## Exercise directions
Give back exactly the lines from the start of the listing to the line containing "CAMN, .9, .2, .25, (1, -1))", inclusive, and nothing beyond them.

## Information shown

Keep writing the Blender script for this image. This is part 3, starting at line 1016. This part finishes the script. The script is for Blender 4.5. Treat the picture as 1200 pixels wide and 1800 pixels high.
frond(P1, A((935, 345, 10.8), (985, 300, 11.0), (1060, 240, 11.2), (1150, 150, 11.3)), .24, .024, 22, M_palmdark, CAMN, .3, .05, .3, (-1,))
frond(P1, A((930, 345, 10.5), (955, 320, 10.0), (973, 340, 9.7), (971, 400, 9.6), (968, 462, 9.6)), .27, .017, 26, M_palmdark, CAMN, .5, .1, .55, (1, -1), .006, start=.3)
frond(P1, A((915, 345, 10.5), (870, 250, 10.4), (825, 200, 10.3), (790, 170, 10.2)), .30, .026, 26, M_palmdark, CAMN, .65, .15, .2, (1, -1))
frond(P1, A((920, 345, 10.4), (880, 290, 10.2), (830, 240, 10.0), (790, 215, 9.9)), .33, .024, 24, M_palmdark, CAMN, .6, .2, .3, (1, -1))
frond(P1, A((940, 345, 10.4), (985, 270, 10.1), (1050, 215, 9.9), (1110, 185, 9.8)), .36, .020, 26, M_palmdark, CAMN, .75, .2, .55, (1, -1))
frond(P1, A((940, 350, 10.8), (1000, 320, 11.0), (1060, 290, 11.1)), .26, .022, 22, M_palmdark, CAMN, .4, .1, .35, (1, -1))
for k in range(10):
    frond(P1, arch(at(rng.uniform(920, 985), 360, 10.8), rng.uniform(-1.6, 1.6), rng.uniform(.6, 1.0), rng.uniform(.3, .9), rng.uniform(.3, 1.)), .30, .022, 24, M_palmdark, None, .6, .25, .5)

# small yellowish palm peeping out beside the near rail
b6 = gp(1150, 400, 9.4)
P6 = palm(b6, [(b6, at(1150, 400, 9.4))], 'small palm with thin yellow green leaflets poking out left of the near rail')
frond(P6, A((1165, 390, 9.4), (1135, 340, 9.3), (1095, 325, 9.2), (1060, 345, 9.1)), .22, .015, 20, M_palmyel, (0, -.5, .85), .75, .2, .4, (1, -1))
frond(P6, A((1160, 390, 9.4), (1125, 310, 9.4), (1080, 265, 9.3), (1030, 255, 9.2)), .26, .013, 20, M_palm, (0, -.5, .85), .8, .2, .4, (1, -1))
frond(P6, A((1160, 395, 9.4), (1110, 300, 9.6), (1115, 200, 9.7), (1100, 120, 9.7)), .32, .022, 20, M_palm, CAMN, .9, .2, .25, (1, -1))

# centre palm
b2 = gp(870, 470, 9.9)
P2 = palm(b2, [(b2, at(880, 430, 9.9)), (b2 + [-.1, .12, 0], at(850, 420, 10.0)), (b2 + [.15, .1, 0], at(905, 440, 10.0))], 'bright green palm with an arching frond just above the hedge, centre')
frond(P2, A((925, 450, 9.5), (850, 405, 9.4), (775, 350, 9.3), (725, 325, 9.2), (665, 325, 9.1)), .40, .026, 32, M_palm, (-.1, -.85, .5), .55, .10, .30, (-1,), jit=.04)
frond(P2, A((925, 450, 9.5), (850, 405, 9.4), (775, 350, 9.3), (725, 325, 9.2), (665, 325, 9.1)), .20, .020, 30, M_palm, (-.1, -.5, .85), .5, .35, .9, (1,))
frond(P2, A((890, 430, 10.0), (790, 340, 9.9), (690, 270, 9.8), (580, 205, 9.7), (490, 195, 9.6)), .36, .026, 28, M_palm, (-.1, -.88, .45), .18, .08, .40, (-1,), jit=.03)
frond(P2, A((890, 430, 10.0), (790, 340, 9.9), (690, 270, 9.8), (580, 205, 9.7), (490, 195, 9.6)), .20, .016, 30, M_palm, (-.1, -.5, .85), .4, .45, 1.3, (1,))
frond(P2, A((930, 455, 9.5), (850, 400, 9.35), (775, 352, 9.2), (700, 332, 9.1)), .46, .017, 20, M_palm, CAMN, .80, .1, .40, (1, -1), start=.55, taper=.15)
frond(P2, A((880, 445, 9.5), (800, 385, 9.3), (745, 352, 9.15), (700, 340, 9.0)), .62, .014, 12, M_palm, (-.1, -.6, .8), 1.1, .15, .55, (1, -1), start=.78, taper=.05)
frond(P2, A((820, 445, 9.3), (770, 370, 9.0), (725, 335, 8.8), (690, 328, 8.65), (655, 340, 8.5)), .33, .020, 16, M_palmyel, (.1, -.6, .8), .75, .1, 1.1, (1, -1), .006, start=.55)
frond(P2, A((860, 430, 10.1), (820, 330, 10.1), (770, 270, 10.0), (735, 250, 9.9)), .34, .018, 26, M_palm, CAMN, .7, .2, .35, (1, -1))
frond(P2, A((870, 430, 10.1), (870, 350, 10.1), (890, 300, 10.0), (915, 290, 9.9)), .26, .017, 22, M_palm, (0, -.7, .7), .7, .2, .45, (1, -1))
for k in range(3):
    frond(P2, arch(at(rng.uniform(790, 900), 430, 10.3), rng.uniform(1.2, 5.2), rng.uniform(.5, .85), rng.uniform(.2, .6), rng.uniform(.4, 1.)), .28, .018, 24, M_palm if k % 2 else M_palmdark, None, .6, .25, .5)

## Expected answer
Keep writing the Blender script for this image. This is part 3, starting at line 1016. This part finishes the script. The script is for Blender 4.5. Treat the picture as 1200 pixels wide and 1800 pixels high.
frond(P1, A((935, 345, 10.8), (985, 300, 11.0), (1060, 240, 11.2), (1150, 150, 11.3)), .24, .024, 22, M_palmdark, CAMN, .3, .05, .3, (-1,))
frond(P1, A((930, 345, 10.5), (955, 320, 10.0), (973, 340, 9.7), (971, 400, 9.6), (968, 462, 9.6)), .27, .017, 26, M_palmdark, CAMN, .5, .1, .55, (1, -1), .006, start=.3)
frond(P1, A((915, 345, 10.5), (870, 250, 10.4), (825, 200, 10.3), (790, 170, 10.2)), .30, .026, 26, M_palmdark, CAMN, .65, .15, .2, (1, -1))
frond(P1, A((920, 345, 10.4), (880, 290, 10.2), (830, 240, 10.0), (790, 215, 9.9)), .33, .024, 24, M_palmdark, CAMN, .6, .2, .3, (1, -1))
frond(P1, A((940, 345, 10.4), (985, 270, 10.1), (1050, 215, 9.9), (1110, 185, 9.8)), .36, .020, 26, M_palmdark, CAMN, .75, .2, .55, (1, -1))
frond(P1, A((940, 350, 10.8), (1000, 320, 11.0), (1060, 290, 11.1)), .26, .022, 22, M_palmdark, CAMN, .4, .1, .35, (1, -1))
for k in range(10):
    frond(P1, arch(at(rng.uniform(920, 985), 360, 10.8), rng.uniform(-1.6, 1.6), rng.uniform(.6, 1.0), rng.uniform(.3, .9), rng.uniform(.3, 1.)), .30, .022, 24, M_palmdark, None, .6, .25, .5)

# small yellowish palm peeping out beside the near rail
b6 = gp(1150, 400, 9.4)
P6 = palm(b6, [(b6, at(1150, 400, 9.4))], 'small palm with thin yellow green leaflets poking out left of the near rail')
frond(P6, A((1165, 390, 9.4), (1135, 340, 9.3), (1095, 325, 9.2), (1060, 345, 9.1)), .22, .015, 20, M_palmyel, (0, -.5, .85), .75, .2, .4, (1, -1))
frond(P6, A((1160, 390, 9.4), (1125, 310, 9.4), (1080, 265, 9.3), (1030, 255, 9.2)), .26, .013, 20, M_palm, (0, -.5, .85), .8, .2, .4, (1, -1))
frond(P6, A((1160, 395, 9.4), (1110, 300, 9.6), (1115, 200, 9.7), (1100, 120, 9.7)), .32, .022, 20, M_palm, CAMN, .9, .2, .25, (1, -1))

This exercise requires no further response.